Could you briefly introduce your main research interests and what draws you to the study of war and conflict in literature and media?
My primary research interests are literary and media representations of war, Holocaust education in India, and English Studies in India. Of these areas, the study of war and conflict is one I have engaged with the longest. I analyze the ways in which wars proliferate across cultures and geographies and their impacts on people and nations.
I am especially interested in how wars are remembered and what these memorializations tell us about a nation and its peoples. Wars do not end with the cessation of hostilities; they affect not only combatants but civilians as well. The aftermaths of war and conflict have intergenerational resonances, and I am interested in how these memories are passed down over time.
Literary representations create alternative memories and counter-histories, enabling us to consider realities and interiorities that are not represented in standard histories or mainstream media. Literature also enables us to step back from the tide of misinformation and disinformation on social media, creating spaces for reflection and enabling alternative modes of consciousness.
A significant part of your work focuses on the Vietnam War and its literary and cultural representations. What aspects of this topic are you currently exploring in your research?
I am working on a project that examines a body of poetry written after the Vietnam War by Vietnamese refugees and immigrants in the United States. This study is significant because the Vietnam War is primarily represented in the US from American perspectives, whereas the poetry I read offers alternative points of view.
My analysis will offer a comparative frame by analyzing some Vietnamese poetry in English translation. This opens up a complex field in which voices from Vietnam challenge dominant communist narratives. Vietnamese American poetry, alongside translated works, thus creates polyphonic counterpoints to the relative monophony of both American and communist perspectives.
Post-war Vietnam is as complex an entity as it was during the war and there has been a concerted effort since the early 1980s to make Vietnamese representations of the war and its aftermaths available to an English reading audience, primarily in the US. I am interested in examining why this is the case and what it reveals about processes of memory-making.
You are currently a visiting professor within the Research-Action Chair Doctor Denis Mukwege. How does your work resonate with the themes of the Chair, particularly in relation to conflict, memory, and representation?
My work is interdisciplinary and focused on individual and collective memories of violence and its aftermaths. In studying various narratives of and about survivors of war and conflict, my research aligns with the themes of the Research-Action Chair Doctor Denis Mukwege. It is grounded in analytical frameworks that address violent, often gendered, events. Beyond literary analysis, my work is deeply invested in pedagogy and learning, aiming to transmit knowledge and memory to students and other interlocutors.

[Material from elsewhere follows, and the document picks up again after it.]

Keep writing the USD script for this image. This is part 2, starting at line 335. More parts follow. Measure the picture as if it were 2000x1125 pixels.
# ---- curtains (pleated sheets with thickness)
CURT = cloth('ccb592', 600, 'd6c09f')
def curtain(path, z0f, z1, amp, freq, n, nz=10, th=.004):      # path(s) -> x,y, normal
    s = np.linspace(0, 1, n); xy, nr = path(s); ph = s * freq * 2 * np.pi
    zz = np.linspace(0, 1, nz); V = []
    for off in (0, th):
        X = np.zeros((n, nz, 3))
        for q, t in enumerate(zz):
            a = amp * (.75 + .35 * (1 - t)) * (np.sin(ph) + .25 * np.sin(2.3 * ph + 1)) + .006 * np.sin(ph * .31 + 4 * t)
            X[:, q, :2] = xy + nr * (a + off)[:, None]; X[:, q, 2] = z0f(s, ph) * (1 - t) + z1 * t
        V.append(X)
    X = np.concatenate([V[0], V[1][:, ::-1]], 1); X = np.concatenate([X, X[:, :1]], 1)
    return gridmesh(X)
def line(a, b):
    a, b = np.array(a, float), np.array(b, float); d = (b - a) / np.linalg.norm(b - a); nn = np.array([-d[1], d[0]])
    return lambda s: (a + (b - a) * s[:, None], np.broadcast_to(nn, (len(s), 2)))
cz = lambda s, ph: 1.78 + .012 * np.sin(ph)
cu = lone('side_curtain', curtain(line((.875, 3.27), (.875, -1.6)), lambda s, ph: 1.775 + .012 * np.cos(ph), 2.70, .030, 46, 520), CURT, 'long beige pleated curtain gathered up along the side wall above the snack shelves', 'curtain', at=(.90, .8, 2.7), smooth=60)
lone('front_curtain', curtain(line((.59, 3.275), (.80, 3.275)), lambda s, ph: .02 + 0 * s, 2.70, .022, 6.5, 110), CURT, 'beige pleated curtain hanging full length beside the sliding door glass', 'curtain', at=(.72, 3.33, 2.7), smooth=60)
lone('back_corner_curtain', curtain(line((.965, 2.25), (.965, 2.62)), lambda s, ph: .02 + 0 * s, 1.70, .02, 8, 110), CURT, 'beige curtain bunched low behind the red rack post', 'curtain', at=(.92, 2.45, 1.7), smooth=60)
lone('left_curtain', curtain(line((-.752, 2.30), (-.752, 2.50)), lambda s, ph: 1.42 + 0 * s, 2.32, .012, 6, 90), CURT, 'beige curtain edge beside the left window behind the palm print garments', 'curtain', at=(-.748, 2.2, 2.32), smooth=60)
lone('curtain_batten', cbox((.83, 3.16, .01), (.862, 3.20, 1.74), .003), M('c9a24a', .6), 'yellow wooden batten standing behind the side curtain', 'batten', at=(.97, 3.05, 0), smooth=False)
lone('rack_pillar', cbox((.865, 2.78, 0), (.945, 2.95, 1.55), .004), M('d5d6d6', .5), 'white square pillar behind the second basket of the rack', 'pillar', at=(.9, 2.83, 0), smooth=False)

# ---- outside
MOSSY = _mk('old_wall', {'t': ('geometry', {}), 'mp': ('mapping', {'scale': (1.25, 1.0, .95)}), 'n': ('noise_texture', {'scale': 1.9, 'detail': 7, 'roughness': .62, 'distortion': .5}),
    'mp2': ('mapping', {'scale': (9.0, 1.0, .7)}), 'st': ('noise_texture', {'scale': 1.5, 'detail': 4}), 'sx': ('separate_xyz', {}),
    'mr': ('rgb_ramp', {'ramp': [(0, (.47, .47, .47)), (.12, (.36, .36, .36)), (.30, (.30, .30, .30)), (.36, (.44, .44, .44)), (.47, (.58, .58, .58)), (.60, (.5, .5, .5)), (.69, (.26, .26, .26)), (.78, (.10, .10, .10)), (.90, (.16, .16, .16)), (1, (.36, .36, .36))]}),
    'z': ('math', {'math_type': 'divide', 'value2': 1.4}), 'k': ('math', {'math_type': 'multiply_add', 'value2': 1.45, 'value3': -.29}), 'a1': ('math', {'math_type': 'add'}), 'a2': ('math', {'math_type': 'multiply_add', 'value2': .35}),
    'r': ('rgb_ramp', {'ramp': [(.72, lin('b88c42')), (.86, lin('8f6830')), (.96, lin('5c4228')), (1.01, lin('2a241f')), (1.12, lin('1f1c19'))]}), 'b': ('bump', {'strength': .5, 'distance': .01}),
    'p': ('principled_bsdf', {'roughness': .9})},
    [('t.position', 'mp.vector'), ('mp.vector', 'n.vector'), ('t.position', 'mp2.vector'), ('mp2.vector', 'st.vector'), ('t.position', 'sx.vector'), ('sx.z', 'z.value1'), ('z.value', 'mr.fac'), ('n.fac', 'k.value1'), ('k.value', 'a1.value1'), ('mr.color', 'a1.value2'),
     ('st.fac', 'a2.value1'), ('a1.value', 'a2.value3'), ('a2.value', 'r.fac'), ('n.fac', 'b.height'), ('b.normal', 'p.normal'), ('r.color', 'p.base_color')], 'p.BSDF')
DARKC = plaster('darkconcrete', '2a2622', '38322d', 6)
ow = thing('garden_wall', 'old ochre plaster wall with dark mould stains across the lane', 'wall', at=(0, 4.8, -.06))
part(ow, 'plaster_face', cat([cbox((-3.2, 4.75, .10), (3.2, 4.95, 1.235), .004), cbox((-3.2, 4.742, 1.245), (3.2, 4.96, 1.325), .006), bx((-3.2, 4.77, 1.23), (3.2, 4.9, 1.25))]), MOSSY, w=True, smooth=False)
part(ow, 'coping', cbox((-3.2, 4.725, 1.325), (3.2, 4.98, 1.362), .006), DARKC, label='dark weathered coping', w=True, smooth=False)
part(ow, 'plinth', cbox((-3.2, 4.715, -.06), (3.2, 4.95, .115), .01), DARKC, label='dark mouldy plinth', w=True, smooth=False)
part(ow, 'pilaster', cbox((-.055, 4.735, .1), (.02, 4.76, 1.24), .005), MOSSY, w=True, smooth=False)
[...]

In my work on Holocaust education as part of the International Program on Holocaust and Genocide Education, which is a UNESCO project, I have co-authored a teacher training guide for secondary school teachers in India. This work enhances pedagogical training and has the potential to transform mindsets, not just with reference to the Holocaust, but to issues related to discrimination, hate speech, and gendered violence.

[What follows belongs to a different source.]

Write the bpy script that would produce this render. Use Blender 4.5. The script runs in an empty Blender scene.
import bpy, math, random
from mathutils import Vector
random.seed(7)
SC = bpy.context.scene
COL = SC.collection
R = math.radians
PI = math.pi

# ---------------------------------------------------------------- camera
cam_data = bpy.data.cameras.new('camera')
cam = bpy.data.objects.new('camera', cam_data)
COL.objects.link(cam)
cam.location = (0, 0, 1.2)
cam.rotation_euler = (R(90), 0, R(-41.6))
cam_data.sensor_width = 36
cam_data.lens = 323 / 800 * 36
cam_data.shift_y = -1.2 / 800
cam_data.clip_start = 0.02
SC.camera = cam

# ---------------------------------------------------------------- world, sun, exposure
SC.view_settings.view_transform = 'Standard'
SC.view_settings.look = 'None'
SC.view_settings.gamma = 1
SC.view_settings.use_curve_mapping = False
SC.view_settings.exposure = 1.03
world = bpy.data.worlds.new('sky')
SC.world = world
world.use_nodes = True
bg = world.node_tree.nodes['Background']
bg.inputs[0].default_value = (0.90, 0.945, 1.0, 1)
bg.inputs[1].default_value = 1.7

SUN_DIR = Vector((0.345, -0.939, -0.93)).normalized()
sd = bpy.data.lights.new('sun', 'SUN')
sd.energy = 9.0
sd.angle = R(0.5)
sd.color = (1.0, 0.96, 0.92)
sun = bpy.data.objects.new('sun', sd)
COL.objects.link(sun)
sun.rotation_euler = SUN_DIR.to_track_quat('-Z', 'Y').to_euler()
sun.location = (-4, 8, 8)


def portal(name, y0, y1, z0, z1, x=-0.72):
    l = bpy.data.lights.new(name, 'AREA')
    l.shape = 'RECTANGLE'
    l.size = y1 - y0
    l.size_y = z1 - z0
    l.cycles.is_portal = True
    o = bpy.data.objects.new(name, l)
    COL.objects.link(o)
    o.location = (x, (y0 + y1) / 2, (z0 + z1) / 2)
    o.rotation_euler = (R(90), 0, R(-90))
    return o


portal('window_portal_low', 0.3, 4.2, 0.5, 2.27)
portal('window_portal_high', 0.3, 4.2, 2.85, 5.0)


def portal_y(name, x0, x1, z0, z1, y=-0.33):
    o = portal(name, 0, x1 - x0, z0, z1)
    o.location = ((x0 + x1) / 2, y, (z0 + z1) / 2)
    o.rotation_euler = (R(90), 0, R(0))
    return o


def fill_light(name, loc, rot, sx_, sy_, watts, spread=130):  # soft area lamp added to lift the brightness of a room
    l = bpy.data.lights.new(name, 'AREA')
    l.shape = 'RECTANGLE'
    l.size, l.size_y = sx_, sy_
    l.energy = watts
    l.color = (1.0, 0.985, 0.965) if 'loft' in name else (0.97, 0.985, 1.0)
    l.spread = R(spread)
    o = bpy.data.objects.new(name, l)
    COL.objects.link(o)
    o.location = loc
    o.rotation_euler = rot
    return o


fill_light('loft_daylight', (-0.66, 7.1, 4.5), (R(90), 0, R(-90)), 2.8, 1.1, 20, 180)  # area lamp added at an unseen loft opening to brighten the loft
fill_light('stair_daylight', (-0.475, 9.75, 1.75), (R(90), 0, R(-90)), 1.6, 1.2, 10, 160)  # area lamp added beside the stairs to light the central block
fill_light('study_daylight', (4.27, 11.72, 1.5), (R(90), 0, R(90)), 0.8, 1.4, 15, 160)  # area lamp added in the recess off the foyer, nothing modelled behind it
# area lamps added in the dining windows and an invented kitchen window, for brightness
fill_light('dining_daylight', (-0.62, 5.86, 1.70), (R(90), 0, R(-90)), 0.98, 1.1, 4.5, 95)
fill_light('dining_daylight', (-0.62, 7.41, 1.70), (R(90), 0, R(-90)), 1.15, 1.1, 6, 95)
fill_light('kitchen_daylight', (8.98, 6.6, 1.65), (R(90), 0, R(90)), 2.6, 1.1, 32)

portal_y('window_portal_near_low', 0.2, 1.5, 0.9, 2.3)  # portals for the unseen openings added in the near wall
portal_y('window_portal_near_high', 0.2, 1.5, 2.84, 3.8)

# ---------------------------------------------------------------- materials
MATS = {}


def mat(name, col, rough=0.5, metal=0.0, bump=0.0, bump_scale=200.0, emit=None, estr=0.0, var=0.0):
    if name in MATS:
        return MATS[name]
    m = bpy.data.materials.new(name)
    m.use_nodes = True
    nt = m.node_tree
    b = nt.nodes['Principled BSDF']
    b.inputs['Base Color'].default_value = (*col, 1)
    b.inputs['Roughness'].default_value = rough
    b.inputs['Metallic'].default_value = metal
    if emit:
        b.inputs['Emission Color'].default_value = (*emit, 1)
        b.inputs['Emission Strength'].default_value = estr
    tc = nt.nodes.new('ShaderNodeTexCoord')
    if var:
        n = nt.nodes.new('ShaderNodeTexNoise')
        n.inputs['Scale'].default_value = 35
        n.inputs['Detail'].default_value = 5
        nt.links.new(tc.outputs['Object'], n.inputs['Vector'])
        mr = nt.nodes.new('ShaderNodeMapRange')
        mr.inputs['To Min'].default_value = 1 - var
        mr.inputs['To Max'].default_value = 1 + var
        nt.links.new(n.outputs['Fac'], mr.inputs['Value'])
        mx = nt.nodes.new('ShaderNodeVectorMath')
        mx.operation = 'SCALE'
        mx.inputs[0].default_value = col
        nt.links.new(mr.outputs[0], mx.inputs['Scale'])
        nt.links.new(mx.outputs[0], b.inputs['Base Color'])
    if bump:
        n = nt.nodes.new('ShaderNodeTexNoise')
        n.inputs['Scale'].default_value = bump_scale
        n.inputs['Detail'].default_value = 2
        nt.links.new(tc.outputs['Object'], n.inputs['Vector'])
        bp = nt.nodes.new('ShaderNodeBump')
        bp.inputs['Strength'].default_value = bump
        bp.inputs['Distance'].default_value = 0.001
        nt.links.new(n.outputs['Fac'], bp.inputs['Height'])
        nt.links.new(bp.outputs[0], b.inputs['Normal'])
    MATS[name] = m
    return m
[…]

How did your collaboration with Rennes 2 begin, and what have been your main teaching or research activities during your stay?
My collaboration with Rennes 2 began in 2014, when I was invited to present a paper at the international conference “War Memories: Commemoration, Re-enactment, Writings of War in the English-Speaking World (18th–21st Centuries)”, coordinated by Professor Renée Dickason of the Anglophonie: Communities, Ecritures (ACE) research unit of Rennes 2.
I subsequently participated in two further conferences in the War Memories series, in 2018 and 2021, and was invited to serve on the Scientific Committee of the War Memories network, as well as on the editorial board of Revue LISA, the online journal published by Rennes 2. I also contributed to Mélanges in homage to Pr. Dr. Denis Mukwege (2020), and in 2025 co-edited a special issue, “War and Representation in India,” for Revue LISA.
During my current stay at Rennes 2, I will have presented four seminars on the following topics: ‘Re-envisioning survival: thinking of survival and “healing” after war’; ‘Teaching and learning about histories of the Holocaust and its impact in India’; ‘Representing War’; and ‘Poetry and War.’
The discussions following these seminars have been particularly enriching, and the depth of engagement has encouraged me to think about my research in new ways. I have benefited from the multidisciplinary expertise of participants, whose perspectives ranged from memories of the Holocaust in post-war East Germany to the education of young adults about gendered violence.
These exchanges have continued beyond the seminars, and I am hopeful that the academic networks established during this time will continue to develop.